Golpea levemente con los nudillos y recibe una respuesta inmediata, pues se oye el chasquido metálico del cerrojo al correrse. Se abre la inmensa puerta de madera y en el hueco aparece la menuda Yoko, con el rostro oculto tras velos negros. Kit se dice que parece estar muy enferma, se da cuenta también de que viste la misma blusa y los vaqueros negros que ha llevado toda la semana. Con ademán felino, Yoko le arrebata un paquete de papel de estaño que tiene en la mano. Luego, refugiándose en su cuarto de baño particular, cierra de golpe la puerta y abre al máximo los grifos del agua. Mientras Kit se quita los zapatos, gesto preparatorio para entrar en la oficina del fondo, oye por encima de la torrentera de agua una serie de fuertes bufidos seguidos de desagradables arcadas.
El refugio de Yoko es suntuoso y fantástico. En la mullida alfombra blanca brillan luces ocultas que proyectan sombras en el techo y reflejos en los espejos de cristal ahumado que se alzan desde el revestimiento de roble de la pared que llega a media cintura. Un inmenso escritorio de estilo egipcio ocupa uno de los rincones, en diagonal con las ventanas de persianas echadas que dan al patio; los laterales de caoba centelleantes están incrustrados con grandes relieves de marfil con la cabeza de ibis de Tot y el disco y la cobra, símbolo alado del sol. El sillón de mando de Yoko es una réplica exacta del trono encontrado en la tumba del faraón Tutankamón.
Kit se deja caer sobre el diván de piel de un blanco marfil contemplando los objetos que confieren a la habitación su aspecto mágico. La pequeña calavera gris entre los dos teléfonos Princess blancos, el pectoral infantil egipcio de oro, la serpiente de bronce que se desliza a lo largo del travesaño de la mesa de café de Giacometti. Han transcurrido seis semanas desde que empezara a hacer esas entregas, pero todavía recuerda la primera vez.

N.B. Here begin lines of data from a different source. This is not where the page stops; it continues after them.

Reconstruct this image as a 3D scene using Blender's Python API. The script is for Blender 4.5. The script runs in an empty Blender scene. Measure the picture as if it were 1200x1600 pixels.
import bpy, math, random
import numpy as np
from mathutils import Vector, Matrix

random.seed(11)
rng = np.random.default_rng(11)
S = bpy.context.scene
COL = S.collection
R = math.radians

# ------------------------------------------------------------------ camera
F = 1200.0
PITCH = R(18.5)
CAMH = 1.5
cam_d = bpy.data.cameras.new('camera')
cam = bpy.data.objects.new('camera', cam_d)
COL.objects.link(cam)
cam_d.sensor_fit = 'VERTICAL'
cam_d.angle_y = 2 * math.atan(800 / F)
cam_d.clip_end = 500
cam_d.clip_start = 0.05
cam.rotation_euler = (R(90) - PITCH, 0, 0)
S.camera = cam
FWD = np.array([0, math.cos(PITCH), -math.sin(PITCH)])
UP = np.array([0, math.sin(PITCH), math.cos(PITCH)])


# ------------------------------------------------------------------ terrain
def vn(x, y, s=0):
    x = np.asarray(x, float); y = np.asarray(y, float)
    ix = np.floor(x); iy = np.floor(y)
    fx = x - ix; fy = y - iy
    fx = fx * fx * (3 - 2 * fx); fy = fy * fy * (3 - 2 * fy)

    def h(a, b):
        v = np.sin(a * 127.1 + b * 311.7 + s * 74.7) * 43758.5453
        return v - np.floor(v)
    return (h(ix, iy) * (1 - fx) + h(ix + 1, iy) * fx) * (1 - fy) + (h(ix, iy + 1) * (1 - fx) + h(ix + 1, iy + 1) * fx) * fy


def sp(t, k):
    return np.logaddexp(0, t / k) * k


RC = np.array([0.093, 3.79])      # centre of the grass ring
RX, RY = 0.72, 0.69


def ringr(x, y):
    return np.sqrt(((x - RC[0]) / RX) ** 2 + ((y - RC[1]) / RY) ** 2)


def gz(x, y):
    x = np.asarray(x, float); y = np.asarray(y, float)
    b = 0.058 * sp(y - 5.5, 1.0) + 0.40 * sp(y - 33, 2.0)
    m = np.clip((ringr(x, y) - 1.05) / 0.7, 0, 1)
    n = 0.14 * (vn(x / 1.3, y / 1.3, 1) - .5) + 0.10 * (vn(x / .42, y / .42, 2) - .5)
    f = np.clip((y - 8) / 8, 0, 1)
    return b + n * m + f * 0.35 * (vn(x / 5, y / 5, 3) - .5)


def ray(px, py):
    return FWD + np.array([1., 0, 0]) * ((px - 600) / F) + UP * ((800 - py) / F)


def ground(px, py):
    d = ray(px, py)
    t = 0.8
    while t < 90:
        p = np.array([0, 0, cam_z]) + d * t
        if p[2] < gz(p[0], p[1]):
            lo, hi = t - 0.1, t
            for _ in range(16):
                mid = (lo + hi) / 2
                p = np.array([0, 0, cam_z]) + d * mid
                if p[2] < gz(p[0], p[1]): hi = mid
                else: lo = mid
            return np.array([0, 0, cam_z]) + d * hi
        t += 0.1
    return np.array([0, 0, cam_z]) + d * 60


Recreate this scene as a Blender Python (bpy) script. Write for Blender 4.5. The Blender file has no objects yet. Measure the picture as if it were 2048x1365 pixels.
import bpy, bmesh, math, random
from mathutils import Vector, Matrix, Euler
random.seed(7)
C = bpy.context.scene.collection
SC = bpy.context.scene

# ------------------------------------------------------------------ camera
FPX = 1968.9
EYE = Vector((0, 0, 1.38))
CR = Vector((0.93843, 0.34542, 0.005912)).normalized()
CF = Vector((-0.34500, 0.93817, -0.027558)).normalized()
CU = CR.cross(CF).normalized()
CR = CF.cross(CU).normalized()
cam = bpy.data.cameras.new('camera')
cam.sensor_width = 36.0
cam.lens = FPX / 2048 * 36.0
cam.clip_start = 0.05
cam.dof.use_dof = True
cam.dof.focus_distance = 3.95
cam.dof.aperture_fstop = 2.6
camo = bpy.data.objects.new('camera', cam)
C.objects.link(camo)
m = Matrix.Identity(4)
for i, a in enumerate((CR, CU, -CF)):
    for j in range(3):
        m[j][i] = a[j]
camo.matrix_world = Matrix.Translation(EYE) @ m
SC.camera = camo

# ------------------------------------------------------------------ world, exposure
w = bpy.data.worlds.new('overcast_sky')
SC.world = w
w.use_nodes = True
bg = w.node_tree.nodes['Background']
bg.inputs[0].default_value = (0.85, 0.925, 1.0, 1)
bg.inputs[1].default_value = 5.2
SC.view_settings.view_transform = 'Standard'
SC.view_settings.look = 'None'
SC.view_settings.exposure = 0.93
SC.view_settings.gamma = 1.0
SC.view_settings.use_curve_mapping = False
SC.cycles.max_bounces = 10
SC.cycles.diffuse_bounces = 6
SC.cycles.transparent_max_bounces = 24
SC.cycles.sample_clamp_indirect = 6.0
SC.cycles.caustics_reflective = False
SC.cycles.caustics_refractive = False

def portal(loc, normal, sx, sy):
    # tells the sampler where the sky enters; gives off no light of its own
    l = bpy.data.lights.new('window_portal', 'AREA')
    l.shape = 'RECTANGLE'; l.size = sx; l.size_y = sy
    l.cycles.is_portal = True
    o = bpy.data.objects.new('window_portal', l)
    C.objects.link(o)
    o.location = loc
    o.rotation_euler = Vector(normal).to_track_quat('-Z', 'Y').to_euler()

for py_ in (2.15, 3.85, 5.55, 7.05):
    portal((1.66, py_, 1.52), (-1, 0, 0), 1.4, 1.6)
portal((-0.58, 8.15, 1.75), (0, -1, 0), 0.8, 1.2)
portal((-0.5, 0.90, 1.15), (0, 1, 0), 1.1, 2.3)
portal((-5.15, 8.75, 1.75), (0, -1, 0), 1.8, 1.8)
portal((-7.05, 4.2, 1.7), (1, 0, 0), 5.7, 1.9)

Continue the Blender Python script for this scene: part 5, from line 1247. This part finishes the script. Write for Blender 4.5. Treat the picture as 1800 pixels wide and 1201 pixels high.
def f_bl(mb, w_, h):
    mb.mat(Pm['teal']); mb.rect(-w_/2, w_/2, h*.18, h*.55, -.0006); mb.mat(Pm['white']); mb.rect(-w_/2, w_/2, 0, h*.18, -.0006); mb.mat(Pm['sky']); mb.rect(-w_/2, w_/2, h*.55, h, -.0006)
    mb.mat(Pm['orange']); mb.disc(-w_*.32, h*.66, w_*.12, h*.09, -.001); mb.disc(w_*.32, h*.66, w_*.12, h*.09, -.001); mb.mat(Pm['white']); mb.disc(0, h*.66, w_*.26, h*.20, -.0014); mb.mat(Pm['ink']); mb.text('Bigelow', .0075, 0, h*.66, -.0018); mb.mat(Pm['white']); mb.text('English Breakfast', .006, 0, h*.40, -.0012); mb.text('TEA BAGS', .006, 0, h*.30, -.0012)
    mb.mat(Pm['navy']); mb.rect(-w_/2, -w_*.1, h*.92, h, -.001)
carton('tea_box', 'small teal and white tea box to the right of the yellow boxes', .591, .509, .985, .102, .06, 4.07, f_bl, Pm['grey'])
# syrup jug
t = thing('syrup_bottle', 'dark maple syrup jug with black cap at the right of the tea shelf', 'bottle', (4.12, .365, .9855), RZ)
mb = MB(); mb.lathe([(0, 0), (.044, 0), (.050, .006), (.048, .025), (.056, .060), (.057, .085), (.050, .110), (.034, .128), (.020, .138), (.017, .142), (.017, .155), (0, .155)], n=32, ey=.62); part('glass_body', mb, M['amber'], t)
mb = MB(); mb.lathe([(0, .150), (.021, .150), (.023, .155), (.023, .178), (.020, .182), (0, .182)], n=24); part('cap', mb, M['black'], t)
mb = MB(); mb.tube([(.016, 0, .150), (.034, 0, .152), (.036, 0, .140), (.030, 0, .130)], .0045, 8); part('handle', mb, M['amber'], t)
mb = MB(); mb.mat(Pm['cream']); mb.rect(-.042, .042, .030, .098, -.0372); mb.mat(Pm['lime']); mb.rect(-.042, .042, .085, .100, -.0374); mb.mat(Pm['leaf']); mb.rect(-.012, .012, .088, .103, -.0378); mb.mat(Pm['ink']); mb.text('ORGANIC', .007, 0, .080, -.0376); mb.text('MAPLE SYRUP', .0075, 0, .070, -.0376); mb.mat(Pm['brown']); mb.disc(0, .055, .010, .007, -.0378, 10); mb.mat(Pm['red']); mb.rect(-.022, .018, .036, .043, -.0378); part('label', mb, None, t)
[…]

Estaba tan aterrado que había metido la heroína en el hueco que practicó en un libro, envolviéndolo todo en papel de estraza. Encontró a Yoko en la oficina exterior, sentada a la mesa del contable Richie DePalma, hablando por teléfono en japonés. Durante cinco largos minutos siguió parloteando sin tregua, con igual despreocupación que si estuviera haciendo esperar al chico de los recados de la farmacia.
Por fin colgó el auricular.
—Ah, hola. Tú eres Kit —dijo con tono indiferente. Sin mediar palabra, sin una mirada siquiera, alargó la mano y cogió el paquete, indicándole por su actitud que podía marcharse. Más adelante Kit se enteró de que había despertado una gran curiosidad en Yoko, pero en esas situaciones ella solía fingir indiferencia.
Comenzó haciendo las entregas una o dos veces por semana. La víspera solía recoger la droga de manos de un joyero de la calle Cincuenta y siete, que era el intermediario. Inicialmente el precio de un gramo de heroína era de quinientos dólares, pero en cuanto Yoko empezó a adquirir el hábito, el precio subió. Ahora Kit paga setecientos cincuenta dólares por ese mismo gramo, con lo que el hábito de Yoko asciende a cinco mil dólares semanales. Un drogadicto callejero puede darse ese gusto por la cuarta parte de lo que paga Yoko, pero eso a ella no le importa. ¿Por qué habría de importarle? John Lennon es un hombre rico.